成績概要書(2007年1月)

研究課題:畑作条件不利地における農業生産法人の設立誘導手法
     (ネットワークモデル構築による21世紀型地域農業の発展方策)
担当部署:中央農試 生産研究部 経営科
協力分担:十勝農試生産研究部経営科,根釧農試研究部経営科,(社)北海道地域農業研究
予算区分:民間共同
研究期間:2003〜2005年度(平成15〜17年度)

 

1.目的
 離農の進展する本道の畑作条件不利地において,農地保全などの「地域」に対する役割の発揮が期待される農業生産法人の設立が地域にもたらす効果を明らかにし,さらに農協や役場による農業生産法人の誘導手順を提案する。

 

2.方法
1)分析対象:網走管内X町(1999年以降、5つの農業生産法人が農協・役場の関与のもと設立)
2)検討項目:①農業生産法人の設立に対する農協,役場の係わりの整理,②A法人の収益性の計測,③A法人の「地域」に対する便益の計測,④対象地域における農業生産法人誘導
        の成功要因の検討,⑤新しい地域づくりに向けた農業生産法人設立の誘導手法の提案

 

3.成果の概要
1)X町では,経済的に安定した農家と不安定な農家の混在する中,営農の持続に向けて農業生産法人設立への合意が形成されていた(図1)。ここでは,共同作業など連携関係にある農家の離農を防ぐことで自らの営農持続の条件を整えるという,リーダー農家の意思決定が見られた(表1)。この前提として,法人化の推進に当たる農協,役場職員とリーダー農家の間に,職務を超えて意見交換する"情報のパイプ"が存在し,それを介して法人化に向けた意識付けがなされていた。

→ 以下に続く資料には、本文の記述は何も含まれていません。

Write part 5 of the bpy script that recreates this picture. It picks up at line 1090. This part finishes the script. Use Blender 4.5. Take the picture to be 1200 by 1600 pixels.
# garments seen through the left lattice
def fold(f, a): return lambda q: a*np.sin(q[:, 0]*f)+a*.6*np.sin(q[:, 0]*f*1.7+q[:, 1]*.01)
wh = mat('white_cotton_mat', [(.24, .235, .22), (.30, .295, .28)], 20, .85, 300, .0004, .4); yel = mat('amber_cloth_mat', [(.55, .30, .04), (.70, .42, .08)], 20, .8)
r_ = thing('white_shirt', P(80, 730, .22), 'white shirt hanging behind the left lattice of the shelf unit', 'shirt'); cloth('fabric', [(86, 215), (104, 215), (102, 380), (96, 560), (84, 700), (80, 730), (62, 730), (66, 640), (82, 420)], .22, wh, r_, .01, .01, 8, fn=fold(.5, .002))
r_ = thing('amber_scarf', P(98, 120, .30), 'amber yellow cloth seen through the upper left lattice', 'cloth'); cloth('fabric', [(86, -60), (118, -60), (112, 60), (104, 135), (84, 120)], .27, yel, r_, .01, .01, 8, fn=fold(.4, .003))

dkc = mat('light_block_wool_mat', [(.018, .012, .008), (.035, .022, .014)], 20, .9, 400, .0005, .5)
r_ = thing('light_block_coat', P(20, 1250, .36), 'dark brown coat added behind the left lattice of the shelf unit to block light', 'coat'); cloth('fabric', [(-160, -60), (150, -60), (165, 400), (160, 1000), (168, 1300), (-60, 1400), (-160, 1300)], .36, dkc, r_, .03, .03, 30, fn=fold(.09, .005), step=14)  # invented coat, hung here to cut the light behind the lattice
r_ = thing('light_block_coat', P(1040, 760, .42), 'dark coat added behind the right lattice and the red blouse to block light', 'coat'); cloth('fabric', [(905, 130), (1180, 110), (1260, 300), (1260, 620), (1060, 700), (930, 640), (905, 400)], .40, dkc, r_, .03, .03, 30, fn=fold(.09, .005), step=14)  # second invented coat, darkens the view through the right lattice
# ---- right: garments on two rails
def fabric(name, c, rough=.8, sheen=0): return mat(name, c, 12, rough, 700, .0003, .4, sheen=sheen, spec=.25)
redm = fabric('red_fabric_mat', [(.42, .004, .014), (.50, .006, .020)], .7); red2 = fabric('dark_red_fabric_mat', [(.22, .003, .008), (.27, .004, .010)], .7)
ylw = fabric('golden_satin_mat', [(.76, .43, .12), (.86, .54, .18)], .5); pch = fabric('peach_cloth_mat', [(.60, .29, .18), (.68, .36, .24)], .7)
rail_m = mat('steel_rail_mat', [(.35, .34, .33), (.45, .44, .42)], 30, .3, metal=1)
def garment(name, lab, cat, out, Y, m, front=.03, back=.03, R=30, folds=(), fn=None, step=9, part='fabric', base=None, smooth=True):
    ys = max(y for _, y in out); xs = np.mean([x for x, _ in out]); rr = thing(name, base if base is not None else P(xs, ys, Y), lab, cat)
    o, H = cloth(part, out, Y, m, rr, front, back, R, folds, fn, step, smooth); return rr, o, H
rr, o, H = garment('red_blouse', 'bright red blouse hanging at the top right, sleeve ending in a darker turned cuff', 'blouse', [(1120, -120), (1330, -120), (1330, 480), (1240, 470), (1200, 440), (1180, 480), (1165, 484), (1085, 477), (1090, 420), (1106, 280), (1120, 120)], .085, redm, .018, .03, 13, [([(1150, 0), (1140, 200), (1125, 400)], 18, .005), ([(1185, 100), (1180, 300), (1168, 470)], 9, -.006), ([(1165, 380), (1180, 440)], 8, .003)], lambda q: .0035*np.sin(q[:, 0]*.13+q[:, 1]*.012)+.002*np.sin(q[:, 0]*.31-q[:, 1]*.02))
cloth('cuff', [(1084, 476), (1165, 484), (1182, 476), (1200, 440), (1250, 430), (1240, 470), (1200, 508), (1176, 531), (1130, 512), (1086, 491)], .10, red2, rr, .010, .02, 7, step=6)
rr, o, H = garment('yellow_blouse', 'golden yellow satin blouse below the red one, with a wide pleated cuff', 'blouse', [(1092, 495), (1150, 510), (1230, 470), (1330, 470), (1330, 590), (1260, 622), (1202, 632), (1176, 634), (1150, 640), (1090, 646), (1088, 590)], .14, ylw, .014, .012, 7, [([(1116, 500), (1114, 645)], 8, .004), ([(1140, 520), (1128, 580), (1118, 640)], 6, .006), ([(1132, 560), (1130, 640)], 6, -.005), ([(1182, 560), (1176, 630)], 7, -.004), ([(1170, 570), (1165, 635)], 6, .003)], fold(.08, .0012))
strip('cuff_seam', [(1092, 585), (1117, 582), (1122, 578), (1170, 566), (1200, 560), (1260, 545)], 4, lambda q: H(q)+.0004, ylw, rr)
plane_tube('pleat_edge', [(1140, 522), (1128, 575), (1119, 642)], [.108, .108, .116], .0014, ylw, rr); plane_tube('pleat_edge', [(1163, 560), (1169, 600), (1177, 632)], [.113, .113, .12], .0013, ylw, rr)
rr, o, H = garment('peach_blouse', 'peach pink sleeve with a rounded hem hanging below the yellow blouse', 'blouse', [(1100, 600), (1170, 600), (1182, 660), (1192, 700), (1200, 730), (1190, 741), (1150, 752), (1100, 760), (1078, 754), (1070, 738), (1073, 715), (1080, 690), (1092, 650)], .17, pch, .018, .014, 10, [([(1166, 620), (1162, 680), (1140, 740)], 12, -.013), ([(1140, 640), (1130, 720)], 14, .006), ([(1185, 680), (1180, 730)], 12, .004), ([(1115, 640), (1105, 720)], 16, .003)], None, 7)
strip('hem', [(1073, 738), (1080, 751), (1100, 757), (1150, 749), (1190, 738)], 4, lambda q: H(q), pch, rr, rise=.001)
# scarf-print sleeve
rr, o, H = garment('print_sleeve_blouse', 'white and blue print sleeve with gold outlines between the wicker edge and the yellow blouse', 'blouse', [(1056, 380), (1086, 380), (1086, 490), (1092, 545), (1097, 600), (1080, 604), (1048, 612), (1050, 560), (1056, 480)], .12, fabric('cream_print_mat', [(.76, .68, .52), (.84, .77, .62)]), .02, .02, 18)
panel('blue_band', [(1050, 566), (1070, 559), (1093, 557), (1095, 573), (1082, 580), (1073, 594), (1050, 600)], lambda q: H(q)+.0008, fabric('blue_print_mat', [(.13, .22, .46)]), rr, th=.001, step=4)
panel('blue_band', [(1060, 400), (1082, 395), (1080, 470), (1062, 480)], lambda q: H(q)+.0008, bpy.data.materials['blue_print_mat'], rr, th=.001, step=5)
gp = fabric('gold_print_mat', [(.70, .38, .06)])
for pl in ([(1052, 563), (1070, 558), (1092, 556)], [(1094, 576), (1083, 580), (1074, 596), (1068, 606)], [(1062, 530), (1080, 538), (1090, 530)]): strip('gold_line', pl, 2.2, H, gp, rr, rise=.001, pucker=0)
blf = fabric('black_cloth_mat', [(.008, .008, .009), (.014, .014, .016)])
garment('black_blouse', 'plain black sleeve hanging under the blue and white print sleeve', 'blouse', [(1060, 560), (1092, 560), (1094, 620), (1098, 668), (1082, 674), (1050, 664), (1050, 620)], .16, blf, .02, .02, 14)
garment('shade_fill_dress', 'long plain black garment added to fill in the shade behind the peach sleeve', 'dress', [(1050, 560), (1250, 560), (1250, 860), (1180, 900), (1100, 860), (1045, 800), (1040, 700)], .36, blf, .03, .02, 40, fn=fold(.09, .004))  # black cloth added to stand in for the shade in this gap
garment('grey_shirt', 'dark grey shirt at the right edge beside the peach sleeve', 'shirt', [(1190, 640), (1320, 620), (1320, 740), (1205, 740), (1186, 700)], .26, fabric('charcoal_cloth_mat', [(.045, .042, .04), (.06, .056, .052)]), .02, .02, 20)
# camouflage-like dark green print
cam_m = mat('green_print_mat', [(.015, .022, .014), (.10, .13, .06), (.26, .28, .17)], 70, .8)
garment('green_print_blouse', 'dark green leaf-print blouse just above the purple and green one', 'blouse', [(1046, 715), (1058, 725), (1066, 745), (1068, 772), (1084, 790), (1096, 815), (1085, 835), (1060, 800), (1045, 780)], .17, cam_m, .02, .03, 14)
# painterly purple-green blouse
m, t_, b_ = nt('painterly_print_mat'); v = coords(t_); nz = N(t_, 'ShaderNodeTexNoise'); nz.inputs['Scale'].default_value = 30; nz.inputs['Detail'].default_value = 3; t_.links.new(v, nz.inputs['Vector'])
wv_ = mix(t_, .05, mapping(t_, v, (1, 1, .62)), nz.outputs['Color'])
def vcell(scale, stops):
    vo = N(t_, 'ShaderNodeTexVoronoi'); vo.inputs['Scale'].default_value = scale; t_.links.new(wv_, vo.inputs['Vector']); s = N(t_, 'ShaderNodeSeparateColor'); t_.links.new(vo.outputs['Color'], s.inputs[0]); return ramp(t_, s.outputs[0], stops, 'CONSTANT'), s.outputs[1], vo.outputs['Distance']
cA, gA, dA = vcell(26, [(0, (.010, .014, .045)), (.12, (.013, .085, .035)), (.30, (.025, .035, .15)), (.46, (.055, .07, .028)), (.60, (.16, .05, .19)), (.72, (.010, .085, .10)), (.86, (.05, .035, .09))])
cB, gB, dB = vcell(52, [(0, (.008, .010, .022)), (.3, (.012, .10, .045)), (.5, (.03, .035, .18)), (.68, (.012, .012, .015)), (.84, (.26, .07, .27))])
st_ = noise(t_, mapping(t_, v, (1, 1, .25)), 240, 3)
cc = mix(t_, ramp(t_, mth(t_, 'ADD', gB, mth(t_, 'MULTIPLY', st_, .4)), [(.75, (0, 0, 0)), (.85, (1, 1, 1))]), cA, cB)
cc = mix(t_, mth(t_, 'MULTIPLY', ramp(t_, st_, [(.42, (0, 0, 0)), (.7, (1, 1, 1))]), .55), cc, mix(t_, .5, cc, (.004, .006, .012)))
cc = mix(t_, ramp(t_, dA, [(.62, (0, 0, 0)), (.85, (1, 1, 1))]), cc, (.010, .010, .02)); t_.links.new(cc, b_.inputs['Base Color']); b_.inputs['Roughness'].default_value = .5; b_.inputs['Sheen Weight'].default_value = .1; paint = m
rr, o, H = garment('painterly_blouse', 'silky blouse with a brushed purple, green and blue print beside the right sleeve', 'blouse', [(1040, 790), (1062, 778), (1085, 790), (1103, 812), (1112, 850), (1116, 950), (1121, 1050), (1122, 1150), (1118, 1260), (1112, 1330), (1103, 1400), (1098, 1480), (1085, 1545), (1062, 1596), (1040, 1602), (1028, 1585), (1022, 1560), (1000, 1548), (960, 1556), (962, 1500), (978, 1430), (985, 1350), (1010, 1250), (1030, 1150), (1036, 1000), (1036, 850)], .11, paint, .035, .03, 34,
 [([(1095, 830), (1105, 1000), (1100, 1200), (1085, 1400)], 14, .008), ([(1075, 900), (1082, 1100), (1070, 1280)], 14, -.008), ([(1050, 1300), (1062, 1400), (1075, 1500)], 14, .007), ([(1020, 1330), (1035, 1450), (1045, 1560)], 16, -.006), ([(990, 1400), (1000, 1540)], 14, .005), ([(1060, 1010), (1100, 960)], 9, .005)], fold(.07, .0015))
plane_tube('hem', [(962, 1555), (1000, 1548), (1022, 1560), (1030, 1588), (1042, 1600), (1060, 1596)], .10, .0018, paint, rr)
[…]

さらに,①学習会活動等による法人化の必要性に対する地域全体での理解促進,②地域振興での法人化の位置づけ,③支援措置の制定等によって,法人化へのハードルが引き下げられていた。
2)設立時からのA法人の利益額の推移を見ると,法人立ち上げ時の利益額は低かった(図2)。そのような中,農協,役場による経済的な助成措置は,初期の経済的な安定化と経営改善に要する期間の短縮に寄与していた。これにより,A法人は設立後5年目で黒字へと転換できた。
3)A法人の設立にともない,耕作放棄が回避されることによって,今後10年で8千2百万円の農業粗生産額の維持が見込まれた。一方,A法人の設立に対し農協や役場が負担する費用は10年で2千6百万円と見込まれた(表2)。
4)X町で実践された手順に基づき,農業生産法人の設立による新しい地域づくりのプロセスとして,4段階(6ステップ)からなる誘導手法を提案する(図3)。ここで重要なのは,地域内で農業生産法人化の必要性の認識を深め,リーダーを中心とする農家と農協や役場間で,農業生産法人設立に向けて相互に連動した取り組みがなされやすい状況を作ることである。
(1)第1は,地域的な問題意識を涵養する段階である。ここでは,農協,役場が農業生産法人化のアイディアを示すとともに,そのアイディアを地域全体へ浸透させるために,地域全体での学習会を開催する。これにより,法人化の必要性の認識を広く醸成する。
(2)第2は,農業生産法人の設立意識を形成する段階である。ここでは,法人設立を優先すべき集落を特定し,集落単位での学習会を開催する。これによって,合意が形成されやすい状況を作る。また,農協,役場はリーダー農家との直接対話や近隣農家の情報共有を介して,リーダー農家に具体的な法人設立のアイデアを形成させる。地域に貢献する法人の設立を促すには,これらの2段階が肝要である。
(3)第3は,農業生産法人を設立する段階である。ここでは,通常の法人設立の場面と同様の支援をおこなう。さらに,あらかじめスタートアップ時の経済的な便宜供与を計画しておく。
(4)第4は,法人設立後であり,法人と農協,役場との関係性を継続させる段階である。ここでは,農業生産法人会議等の情報交換の場を形成するとともに,資本・情報面での依存関係を深めることで,農協,役場と法人との連携を持続させていく。

 


              図1 X町における農業生産法人化に向けた合意形成プロセス

 

 

表1 農業生産法人を構成する農家の特徴
     
      図2 A法人の収益性の推移
           注)利益:農産物販売額−経営費

    

表2 A法人が地域に与える便益と費用

  


         図3 農業生産法人設立による地域作りの誘導手法

 

 

4.成果の活用面と留意点
 畑作条件不利地において,農協,役場等が農業生産法人の設立誘導をはかる際に利用する。

 

5.残された課題
1)畑作条件不利地以外における農業生産法人の有効性を検討する必要がある。
2)農業生産法人の運営手法を検討する必要がある。